Exhibition Pick: “Go ____ Yourself”

Dillon Raborn contemplates how queer identity is represented in an open-call exhibition organized by a Baton Rouge-based arts and culture publication.

James Kane, Pound of Flesh, 2016. Acrylic and oil on canvas. Courtesy the artist.

The Arts Council of Greater Baton Rouge is hosting a gallery show organized by Leur Magazine. The local publication is currently the capital city’s only outlet devoted to queer arts and culture, and “Go ____ Yourself,” located in the Arts Council’s Firehouse Gallery, is its first exhibition. The show is part of the publication’s #allthefills campaign, which asks followers to fill in the blank to create inspirational phrases like “go love yourself,” “go create yourself,” or “go express yourself.”

Selected from an open call, the artwork in “Go ____ Yourself” encompasses a variety of media. Right from the gallery entrance, Gabrielle Murphy presents three of her staged Pink Lady photographs, 2018, of a small pomegranate being gently ravaged by a hand whose fingers seductively caress and press into the opened fruit, smearing its purple-red juices. James Kane’s painting Pound of Flesh, 2016, is filled with discomfort and anxiety. One sees two figures, modeled by thick brushstrokes, having sex in the corner of a room with bluish-green walls of an unappetizing hue. Most disquieting is the red hand extending from one of the blurred bodies.

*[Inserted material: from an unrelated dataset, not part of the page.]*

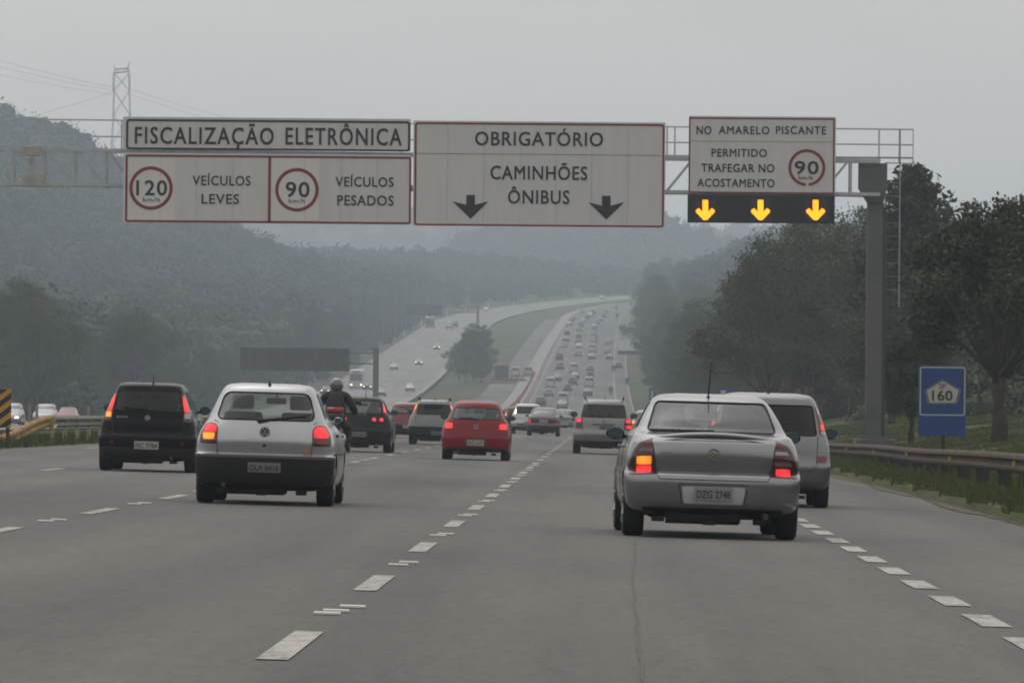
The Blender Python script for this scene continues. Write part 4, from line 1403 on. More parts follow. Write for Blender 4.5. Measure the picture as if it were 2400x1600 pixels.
    for q in S.get('seams', []):
        bm = BM(); outline(bm, s, q, 'rear', .0055, -.001, closed=False); obj("panel_gap", bm, M_DARK, root)
    # door gaps and handles on both sides
    for yd in S.get('doors', []):
        for ax in ('left', 'right'):
            bm = BM(); outline(bm, s, [(yd, .34), (yd + .02, belt - .03)], ax, .005, -.001, closed=False); obj("door_gap", bm, M_DARK, root)
            bm = BM(); xs = s.side_x(yd + .16, belt - .14); sg = 1 if ax == 'right' else -1
            add_box(bm, (sg * (xs + .012), yd + .17, belt - .14), (.03, .17, .03), bevel=.01); obj("door_handle", bm, S.get('handle_mat', M_PLAST), root)
    if 'fuel' in S: pass
    if 'wiper' in S:
        (xa, za), (xb, zb) = S['wiper']
        bm = BM(); add_bar(bm, (xa, s.rear_y(xa, za) - .03, za), (xb, s.rear_y(xb, zb) - .02, zb), .014, 6, .008)
        add_bar(bm, (xa + (xb - xa) * .3, s.rear_y(xa, za) - .012, za + (zb - za) * .25), (xb + .06 * (1 if xb > xa else -1), s.rear_y(xb, zb) - .008, zb + .01), .008, 6)
        ellipsoid(bm, (xa, s.rear_y(xa, za) - .015, za), (.028, .02, .022), 8)
        obj("rear_wiper", bm, M_PLAST, root)
    if 'antenna' in S:
        xa, ya, za, dx, dy, ln = S['antenna']
        bm = BM(); add_bar(bm, (xa, ya, za), (xa + dx, ya + dy, za + ln), .009, 6, .004); ellipsoid(bm, (xa, ya, za), (.02, .045, .02), 8); obj("aerial", bm, M_PLAST, root)
    if 'plate' in S: plate(root, s, *S['plate'])
    if 'rails' in S:
        xr, y0, y1, zr = S['rails']
        for sx in (-1, 1):
            bm = BM(); add_tube(bm, [(sx * xr, y0, zr - .07), (sx * xr, y0 + .06, zr), (sx * xr, (y0 + y1) / 2, zr + .02), (sx * xr, y1 - .1, zr), (sx * xr, y1, zr - .08)], .022, 8); obj("roof_rail", bm, S.get('rail_mat', M_PLAST), root)
    # nose: lamps, grille, plate
    zf = S.get('nose_z', .66)
    for sx in (-1, 1):
        w = s.at(zf)[0]
        q = [(w * .48, zf - .06), (w * .9, zf - .05), (w * .92, zf + .07), (w * .55, zf + .06)]
        bm = BM(); patch(bm, s, q if sx > 0 else flip(q), 'front', .006, .02, step=.04); obj("headlight", bm, S.get('head_mat', M_LCLEAR), root, smooth=40)
    bm = BM(); patch(bm, s, [(-.34, zf - .05), (.34, zf - .05), (.36, zf + .05), (-.36, zf + .05)], 'front', .004, .02, step=.06); obj("grille", bm, M_PLAST, root)
    bm = BM(); patch(bm, s, [(-.5, .26), (.5, .26), (.46, .38), (-.46, .38)], 'front', .004, .02, step=.06); obj("air_intake", bm, M_PLAST, root)
    return root, s
# ------------------------------------------------------------------ the near cars
SQ = 'cars driving away on the near stretch'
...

Kane’s work stands in contrast to the simple humor of Nancy Witte’s Pop Art-style painting in which a blond pin-up girl in black lingerie poses at the edge of a green cliff, framed by an orange sun. A fully dressed, dark-haired woman looks on, gawking and crowned by four floating exclamation points. When the exhibition is not dealing with sex or sexual attraction, the most evocative works address gender roles, such as Anna Lacy's five small-scale watercolors of female roller-derby skaters. Despite their size, these paintings attract viewers with their skilled realism and a sports-infused aggression.

Given the context of the politically centrist atmosphere of Baton Rouge and its more conservative surroundings, it would have been easy for Leur Magazine to mount a more run-of-the-mill Pride Month show, with rainbow-colored artworks vaguely hinting at ideals of equality and love. This sort of simplistically political vibe is surely what I braced myself for, but I took the advice of the #allthefills mantra, presented right at the doorway: “Come with your own interpretations and leave your misconceptions at the door.” The city is lucky to have an aesthetically challenging, content-diverse, and well-composed exhibition.

Editor's Note

“Go ____ Yourself” is on view through June 28, 2018, at the Arts Council of Greater Baton Rouge’s Firehouse Gallery (427 Laurel Street) in Baton Rouge.